AIM » Could you write out the opening lines of the data, word for word, stopping after the line that contains "from mathutils import Vector"?
_ _ _ _
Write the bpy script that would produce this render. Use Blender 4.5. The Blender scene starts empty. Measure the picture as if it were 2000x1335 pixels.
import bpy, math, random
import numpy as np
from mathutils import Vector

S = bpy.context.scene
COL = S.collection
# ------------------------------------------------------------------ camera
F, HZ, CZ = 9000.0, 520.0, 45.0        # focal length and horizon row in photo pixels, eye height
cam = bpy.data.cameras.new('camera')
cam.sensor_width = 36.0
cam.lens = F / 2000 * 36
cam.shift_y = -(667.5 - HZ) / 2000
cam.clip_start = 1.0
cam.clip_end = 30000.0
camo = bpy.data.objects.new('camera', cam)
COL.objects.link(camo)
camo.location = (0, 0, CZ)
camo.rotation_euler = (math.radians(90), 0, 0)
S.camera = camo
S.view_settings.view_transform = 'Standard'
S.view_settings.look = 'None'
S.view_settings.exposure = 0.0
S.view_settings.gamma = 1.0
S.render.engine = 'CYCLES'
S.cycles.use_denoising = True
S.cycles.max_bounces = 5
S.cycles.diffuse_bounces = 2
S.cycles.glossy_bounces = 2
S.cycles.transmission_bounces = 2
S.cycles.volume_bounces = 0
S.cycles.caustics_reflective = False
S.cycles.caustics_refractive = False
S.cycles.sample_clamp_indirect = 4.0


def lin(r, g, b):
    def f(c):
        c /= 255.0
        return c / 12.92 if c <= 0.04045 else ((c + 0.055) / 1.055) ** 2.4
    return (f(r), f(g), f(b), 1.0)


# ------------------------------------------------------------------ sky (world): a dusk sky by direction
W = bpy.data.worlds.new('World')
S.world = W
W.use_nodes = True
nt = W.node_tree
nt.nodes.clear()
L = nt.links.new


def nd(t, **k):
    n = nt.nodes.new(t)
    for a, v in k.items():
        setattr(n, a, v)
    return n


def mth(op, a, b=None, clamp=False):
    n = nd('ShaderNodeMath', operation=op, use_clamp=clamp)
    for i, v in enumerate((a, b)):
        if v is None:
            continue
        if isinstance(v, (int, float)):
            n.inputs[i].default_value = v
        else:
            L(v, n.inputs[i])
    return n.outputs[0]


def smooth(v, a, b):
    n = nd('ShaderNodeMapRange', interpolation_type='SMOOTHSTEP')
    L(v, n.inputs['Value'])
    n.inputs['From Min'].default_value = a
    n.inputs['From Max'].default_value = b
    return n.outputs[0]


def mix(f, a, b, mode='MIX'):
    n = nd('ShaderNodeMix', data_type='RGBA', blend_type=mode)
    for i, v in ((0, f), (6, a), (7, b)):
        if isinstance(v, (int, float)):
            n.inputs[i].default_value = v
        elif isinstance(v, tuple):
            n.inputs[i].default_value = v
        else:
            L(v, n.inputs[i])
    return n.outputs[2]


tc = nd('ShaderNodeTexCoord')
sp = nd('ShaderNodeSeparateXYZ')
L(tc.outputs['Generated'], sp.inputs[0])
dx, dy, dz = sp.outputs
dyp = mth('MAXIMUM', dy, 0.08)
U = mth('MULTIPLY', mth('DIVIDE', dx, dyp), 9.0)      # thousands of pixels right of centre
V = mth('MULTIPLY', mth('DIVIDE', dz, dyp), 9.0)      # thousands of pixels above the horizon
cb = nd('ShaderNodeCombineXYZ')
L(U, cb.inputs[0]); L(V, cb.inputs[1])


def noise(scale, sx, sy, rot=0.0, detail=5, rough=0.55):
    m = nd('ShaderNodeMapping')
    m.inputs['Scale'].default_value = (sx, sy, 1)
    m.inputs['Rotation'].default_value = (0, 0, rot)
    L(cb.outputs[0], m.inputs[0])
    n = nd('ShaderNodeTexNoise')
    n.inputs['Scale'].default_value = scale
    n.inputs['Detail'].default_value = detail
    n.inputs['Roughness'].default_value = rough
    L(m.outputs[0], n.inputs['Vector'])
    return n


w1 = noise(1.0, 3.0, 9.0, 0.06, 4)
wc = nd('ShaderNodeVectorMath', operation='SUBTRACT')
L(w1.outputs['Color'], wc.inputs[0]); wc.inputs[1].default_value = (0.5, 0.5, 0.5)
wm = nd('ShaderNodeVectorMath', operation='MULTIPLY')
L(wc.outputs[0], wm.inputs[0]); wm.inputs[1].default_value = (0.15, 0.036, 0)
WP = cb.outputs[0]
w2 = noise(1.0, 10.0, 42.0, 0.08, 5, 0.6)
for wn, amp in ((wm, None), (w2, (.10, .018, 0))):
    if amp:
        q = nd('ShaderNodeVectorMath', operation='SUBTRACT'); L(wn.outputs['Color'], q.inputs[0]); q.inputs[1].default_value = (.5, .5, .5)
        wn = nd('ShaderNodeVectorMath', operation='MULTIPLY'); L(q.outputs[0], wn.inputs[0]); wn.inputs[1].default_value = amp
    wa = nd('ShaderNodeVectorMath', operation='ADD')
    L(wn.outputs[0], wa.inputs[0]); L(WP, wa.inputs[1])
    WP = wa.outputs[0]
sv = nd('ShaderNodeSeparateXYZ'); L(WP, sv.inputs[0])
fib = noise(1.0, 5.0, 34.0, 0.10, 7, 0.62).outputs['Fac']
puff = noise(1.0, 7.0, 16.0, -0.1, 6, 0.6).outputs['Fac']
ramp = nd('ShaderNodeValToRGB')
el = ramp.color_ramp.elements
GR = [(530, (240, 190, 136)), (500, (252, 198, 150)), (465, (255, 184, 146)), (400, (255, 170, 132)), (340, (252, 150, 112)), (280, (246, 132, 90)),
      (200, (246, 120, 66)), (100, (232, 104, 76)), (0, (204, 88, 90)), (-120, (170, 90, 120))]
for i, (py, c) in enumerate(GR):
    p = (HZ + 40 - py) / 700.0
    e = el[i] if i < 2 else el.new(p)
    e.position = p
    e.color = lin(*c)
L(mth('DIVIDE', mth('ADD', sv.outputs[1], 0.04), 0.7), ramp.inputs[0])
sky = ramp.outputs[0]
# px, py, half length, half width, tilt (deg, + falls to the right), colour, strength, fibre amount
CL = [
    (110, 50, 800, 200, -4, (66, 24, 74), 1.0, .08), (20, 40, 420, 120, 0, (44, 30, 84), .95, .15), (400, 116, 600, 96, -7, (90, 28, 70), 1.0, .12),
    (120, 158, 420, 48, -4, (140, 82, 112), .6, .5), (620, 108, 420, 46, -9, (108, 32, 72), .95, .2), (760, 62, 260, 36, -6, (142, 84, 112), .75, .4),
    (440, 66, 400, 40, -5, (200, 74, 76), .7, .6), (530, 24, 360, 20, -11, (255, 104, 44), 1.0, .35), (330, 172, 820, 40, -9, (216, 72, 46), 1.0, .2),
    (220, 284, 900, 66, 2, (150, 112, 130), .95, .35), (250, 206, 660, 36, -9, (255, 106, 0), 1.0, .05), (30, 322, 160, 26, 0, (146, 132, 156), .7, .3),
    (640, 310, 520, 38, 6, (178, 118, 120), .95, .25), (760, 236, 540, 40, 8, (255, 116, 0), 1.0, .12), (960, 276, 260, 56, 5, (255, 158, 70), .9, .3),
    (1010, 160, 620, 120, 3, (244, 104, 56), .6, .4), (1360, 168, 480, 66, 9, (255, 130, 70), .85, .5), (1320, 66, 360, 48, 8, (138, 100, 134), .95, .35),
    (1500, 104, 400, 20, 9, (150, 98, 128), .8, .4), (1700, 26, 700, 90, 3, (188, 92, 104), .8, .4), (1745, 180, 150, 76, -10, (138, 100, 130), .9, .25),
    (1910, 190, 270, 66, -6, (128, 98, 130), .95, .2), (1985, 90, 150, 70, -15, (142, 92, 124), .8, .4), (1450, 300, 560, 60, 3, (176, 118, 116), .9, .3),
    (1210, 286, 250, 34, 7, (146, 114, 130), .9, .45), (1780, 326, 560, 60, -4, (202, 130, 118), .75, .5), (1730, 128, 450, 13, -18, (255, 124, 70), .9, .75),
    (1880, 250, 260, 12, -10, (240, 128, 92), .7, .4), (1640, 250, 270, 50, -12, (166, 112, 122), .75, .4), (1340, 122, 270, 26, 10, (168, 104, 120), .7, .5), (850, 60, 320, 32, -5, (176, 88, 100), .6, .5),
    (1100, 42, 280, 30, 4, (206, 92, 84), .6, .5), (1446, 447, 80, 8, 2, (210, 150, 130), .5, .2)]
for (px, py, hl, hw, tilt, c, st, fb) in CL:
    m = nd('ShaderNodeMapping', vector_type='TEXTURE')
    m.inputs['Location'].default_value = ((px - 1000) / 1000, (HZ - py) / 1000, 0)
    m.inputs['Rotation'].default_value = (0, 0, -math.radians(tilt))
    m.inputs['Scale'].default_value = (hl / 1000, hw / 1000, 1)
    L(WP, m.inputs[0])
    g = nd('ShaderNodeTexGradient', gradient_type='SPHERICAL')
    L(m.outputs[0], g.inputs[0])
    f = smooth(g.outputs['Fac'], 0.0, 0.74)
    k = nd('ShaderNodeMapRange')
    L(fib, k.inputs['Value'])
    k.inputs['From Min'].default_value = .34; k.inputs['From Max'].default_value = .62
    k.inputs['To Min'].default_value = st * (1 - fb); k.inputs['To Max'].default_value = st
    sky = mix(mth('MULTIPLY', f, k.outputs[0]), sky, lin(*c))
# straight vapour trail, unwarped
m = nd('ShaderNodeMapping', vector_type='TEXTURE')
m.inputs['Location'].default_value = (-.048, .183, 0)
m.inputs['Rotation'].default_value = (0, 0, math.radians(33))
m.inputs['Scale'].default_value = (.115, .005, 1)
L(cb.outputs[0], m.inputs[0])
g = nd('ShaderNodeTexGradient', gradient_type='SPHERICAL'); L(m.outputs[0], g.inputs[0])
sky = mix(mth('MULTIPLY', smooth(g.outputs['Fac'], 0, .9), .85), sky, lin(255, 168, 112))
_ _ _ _
RESULT OF THIS EXERCISE »
Write the bpy script that would produce this render. Use Blender 4.5. The Blender scene starts empty. Measure the picture as if it were 2000x1335 pixels.
import bpy, math, random
import numpy as np
from mathutils import Vector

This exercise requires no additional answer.